**REQUIRED WORK**. Go through the listing and write out all of it exactly.

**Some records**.
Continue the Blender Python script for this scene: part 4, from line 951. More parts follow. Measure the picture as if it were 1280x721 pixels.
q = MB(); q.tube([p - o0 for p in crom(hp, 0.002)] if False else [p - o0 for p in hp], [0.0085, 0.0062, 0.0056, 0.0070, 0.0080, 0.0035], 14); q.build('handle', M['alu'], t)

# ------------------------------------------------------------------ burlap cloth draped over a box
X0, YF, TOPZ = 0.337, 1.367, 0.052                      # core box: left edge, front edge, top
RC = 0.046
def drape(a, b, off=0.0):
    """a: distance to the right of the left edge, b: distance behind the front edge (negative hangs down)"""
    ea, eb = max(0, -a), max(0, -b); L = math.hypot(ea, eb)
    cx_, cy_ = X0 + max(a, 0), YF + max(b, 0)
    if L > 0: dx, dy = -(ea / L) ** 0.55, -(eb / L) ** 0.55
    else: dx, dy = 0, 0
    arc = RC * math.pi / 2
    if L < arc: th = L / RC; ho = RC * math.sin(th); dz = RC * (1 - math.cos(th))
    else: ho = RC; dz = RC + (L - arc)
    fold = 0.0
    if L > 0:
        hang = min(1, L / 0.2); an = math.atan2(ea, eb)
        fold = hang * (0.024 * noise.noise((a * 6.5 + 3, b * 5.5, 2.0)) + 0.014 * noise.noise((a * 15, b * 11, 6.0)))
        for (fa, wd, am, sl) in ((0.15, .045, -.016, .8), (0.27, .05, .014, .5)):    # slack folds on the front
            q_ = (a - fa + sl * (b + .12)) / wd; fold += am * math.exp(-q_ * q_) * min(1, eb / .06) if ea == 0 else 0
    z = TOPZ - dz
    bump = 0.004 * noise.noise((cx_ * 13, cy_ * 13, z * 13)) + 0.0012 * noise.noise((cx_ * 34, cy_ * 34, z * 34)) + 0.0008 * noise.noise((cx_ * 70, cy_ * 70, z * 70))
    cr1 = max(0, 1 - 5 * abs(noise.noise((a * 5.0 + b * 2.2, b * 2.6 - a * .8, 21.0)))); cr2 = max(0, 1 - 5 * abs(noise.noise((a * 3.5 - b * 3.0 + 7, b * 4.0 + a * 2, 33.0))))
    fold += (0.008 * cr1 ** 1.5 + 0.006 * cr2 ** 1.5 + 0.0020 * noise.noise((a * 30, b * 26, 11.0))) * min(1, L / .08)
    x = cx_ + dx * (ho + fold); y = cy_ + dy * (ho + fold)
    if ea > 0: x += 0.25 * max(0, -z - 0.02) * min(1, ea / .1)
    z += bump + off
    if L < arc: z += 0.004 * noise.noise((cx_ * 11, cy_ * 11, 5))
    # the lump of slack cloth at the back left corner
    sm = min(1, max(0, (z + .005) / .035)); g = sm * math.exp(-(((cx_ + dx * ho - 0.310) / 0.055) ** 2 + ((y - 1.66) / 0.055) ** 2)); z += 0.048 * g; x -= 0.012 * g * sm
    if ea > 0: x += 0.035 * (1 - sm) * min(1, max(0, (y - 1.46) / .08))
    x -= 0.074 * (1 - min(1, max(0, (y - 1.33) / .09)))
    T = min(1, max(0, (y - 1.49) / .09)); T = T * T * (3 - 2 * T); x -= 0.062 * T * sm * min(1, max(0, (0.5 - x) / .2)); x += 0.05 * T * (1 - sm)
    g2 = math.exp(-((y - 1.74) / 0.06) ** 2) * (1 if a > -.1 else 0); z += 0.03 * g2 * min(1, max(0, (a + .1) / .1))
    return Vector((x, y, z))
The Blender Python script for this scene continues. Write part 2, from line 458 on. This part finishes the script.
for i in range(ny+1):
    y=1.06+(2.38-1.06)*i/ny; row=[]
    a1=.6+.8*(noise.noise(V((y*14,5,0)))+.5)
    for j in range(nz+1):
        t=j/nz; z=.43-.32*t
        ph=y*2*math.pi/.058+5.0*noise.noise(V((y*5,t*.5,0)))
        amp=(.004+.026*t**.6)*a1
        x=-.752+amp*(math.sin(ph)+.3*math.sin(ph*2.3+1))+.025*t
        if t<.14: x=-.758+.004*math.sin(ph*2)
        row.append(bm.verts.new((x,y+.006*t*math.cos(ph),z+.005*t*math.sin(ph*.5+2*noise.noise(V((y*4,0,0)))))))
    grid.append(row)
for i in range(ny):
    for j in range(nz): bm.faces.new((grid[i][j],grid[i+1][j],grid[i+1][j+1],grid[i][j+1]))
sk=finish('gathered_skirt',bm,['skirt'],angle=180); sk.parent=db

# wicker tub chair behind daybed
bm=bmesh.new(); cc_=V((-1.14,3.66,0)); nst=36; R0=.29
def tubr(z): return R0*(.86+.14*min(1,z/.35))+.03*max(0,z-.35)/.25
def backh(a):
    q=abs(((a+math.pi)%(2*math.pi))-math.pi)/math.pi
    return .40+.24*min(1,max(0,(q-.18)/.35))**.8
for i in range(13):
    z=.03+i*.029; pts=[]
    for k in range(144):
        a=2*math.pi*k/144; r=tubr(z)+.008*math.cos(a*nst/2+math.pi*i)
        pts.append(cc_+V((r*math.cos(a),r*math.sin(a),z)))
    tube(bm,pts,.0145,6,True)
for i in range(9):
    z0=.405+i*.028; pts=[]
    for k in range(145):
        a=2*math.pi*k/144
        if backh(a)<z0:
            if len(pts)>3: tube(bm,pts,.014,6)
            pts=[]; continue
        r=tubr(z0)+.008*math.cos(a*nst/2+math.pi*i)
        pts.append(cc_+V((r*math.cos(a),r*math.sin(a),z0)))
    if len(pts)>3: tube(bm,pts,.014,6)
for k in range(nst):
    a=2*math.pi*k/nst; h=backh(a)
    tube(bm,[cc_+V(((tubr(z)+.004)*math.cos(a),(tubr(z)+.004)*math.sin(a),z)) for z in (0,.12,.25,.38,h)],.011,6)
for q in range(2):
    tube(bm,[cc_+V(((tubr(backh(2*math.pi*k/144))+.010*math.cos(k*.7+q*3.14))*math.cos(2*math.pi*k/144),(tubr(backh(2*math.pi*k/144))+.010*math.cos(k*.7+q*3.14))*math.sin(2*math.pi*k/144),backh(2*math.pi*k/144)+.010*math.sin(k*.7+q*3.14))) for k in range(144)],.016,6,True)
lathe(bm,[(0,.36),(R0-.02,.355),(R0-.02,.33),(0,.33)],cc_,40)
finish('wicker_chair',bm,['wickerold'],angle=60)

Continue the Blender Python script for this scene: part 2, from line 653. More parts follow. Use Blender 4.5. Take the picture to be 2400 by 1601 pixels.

**SOLUTION FOR THIS TASK**.
Continue the Blender Python script for this scene: part 4, from line 951. More parts follow. Measure the picture as if it were 1280x721 pixels.
q = MB(); q.tube([p - o0 for p in crom(hp, 0.002)] if False else [p - o0 for p in hp], [0.0085, 0.0062, 0.0056, 0.0070, 0.0080, 0.0035], 14); q.build('handle', M['alu'], t)

# ------------------------------------------------------------------ burlap cloth draped over a box
X0, YF, TOPZ = 0.337, 1.367, 0.052                      # core box: left edge, front edge, top
RC = 0.046
def drape(a, b, off=0.0):
    """a: distance to the right of the left edge, b: distance behind the front edge (negative hangs down)"""
    ea, eb = max(0, -a), max(0, -b); L = math.hypot(ea, eb)
    cx_, cy_ = X0 + max(a, 0), YF + max(b, 0)
    if L > 0: dx, dy = -(ea / L) ** 0.55, -(eb / L) ** 0.55
    else: dx, dy = 0, 0
    arc = RC * math.pi / 2
    if L < arc: th = L / RC; ho = RC * math.sin(th); dz = RC * (1 - math.cos(th))
    else: ho = RC; dz = RC + (L - arc)
    fold = 0.0
    if L > 0:
        hang = min(1, L / 0.2); an = math.atan2(ea, eb)
        fold = hang * (0.024 * noise.noise((a * 6.5 + 3, b * 5.5, 2.0)) + 0.014 * noise.noise((a * 15, b * 11, 6.0)))
        for (fa, wd, am, sl) in ((0.15, .045, -.016, .8), (0.27, .05, .014, .5)):    # slack folds on the front
            q_ = (a - fa + sl * (b + .12)) / wd; fold += am * math.exp(-q_ * q_) * min(1, eb / .06) if ea == 0 else 0
    z = TOPZ - dz
    bump = 0.004 * noise.noise((cx_ * 13, cy_ * 13, z * 13)) + 0.0012 * noise.noise((cx_ * 34, cy_ * 34, z * 34)) + 0.0008 * noise.noise((cx_ * 70, cy_ * 70, z * 70))
    cr1 = max(0, 1 - 5 * abs(noise.noise((a * 5.0 + b * 2.2, b * 2.6 - a * .8, 21.0)))); cr2 = max(0, 1 - 5 * abs(noise.noise((a * 3.5 - b * 3.0 + 7, b * 4.0 + a * 2, 33.0))))
    fold += (0.008 * cr1 ** 1.5 + 0.006 * cr2 ** 1.5 + 0.0020 * noise.noise((a * 30, b * 26, 11.0))) * min(1, L / .08)
    x = cx_ + dx * (ho + fold); y = cy_ + dy * (ho + fold)
    if ea > 0: x += 0.25 * max(0, -z - 0.02) * min(1, ea / .1)
    z += bump + off
    if L < arc: z += 0.004 * noise.noise((cx_ * 11, cy_ * 11, 5))
    # the lump of slack cloth at the back left corner
    sm = min(1, max(0, (z + .005) / .035)); g = sm * math.exp(-(((cx_ + dx * ho - 0.310) / 0.055) ** 2 + ((y - 1.66) / 0.055) ** 2)); z += 0.048 * g; x -= 0.012 * g * sm
    if ea > 0: x += 0.035 * (1 - sm) * min(1, max(0, (y - 1.46) / .08))
    x -= 0.074 * (1 - min(1, max(0, (y - 1.33) / .09)))
    T = min(1, max(0, (y - 1.49) / .09)); T = T * T * (3 - 2 * T); x -= 0.062 * T * sm * min(1, max(0, (0.5 - x) / .2)); x += 0.05 * T * (1 - sm)
    g2 = math.exp(-((y - 1.74) / 0.06) ** 2) * (1 if a > -.1 else 0); z += 0.03 * g2 * min(1, max(0, (a + .1) / .1))
    return Vector((x, y, z))
The Blender Python script for this scene continues. Write part 2, from line 458 on. This part finishes the script.
for i in range(ny+1):
    y=1.06+(2.38-1.06)*i/ny; row=[]
    a1=.6+.8*(noise.noise(V((y*14,5,0)))+.5)
    for j in range(nz+1):
        t=j/nz; z=.43-.32*t
        ph=y*2*math.pi/.058+5.0*noise.noise(V((y*5,t*.5,0)))
        amp=(.004+.026*t**.6)*a1
        x=-.752+amp*(math.sin(ph)+.3*math.sin(ph*2.3+1))+.025*t
        if t<.14: x=-.758+.004*math.sin(ph*2)
        row.append(bm.verts.new((x,y+.006*t*math.cos(ph),z+.005*t*math.sin(ph*.5+2*noise.noise(V((y*4,0,0)))))))
    grid.append(row)
for i in range(ny):
    for j in range(nz): bm.faces.new((grid[i][j],grid[i+1][j],grid[i+1][j+1],grid[i][j+1]))
sk=finish('gathered_skirt',bm,['skirt'],angle=180); sk.parent=db

# wicker tub chair behind daybed
bm=bmesh.new(); cc_=V((-1.14,3.66,0)); nst=36; R0=.29
def tubr(z): return R0*(.86+.14*min(1,z/.35))+.03*max(0,z-.35)/.25
def backh(a):
    q=abs(((a+math.pi)%(2*math.pi))-math.pi)/math.pi
    return .40+.24*min(1,max(0,(q-.18)/.35))**.8
for i in range(13):
    z=.03+i*.029; pts=[]
    for k in range(144):
        a=2*math.pi*k/144; r=tubr(z)+.008*math.cos(a*nst/2+math.pi*i)
        pts.append(cc_+V((r*math.cos(a),r*math.sin(a),z)))
    tube(bm,pts,.0145,6,True)
for i in range(9):
    z0=.405+i*.028; pts=[]
    for k in range(145):
        a=2*math.pi*k/144
        if backh(a)<z0:
            if len(pts)>3: tube(bm,pts,.014,6)
            pts=[]; continue
        r=tubr(z0)+.008*math.cos(a*nst/2+math.pi*i)
        pts.append(cc_+V((r*math.cos(a),r*math.sin(a),z0)))
    if len(pts)>3: tube(bm,pts,.014,6)
for k in range(nst):
    a=2*math.pi*k/nst; h=backh(a)
    tube(bm,[cc_+V(((tubr(z)+.004)*math.cos(a),(tubr(z)+.004)*math.sin(a),z)) for z in (0,.12,.25,.38,h)],.011,6)
for q in range(2):
    tube(bm,[cc_+V(((tubr(backh(2*math.pi*k/144))+.010*math.cos(k*.7+q*3.14))*math.cos(2*math.pi*k/144),(tubr(backh(2*math.pi*k/144))+.010*math.cos(k*.7+q*3.14))*math.sin(2*math.pi*k/144),backh(2*math.pi*k/144)+.010*math.sin(k*.7+q*3.14))) for k in range(144)],.016,6,True)
lathe(bm,[(0,.36),(R0-.02,.355),(R0-.02,.33),(0,.33)],cc_,40)
finish('wicker_chair',bm,['wickerold'],angle=60)

Continue the Blender Python script for this scene: part 2, from line 653. More parts follow. Use Blender 4.5. Take the picture to be 2400 by 1601 pixels.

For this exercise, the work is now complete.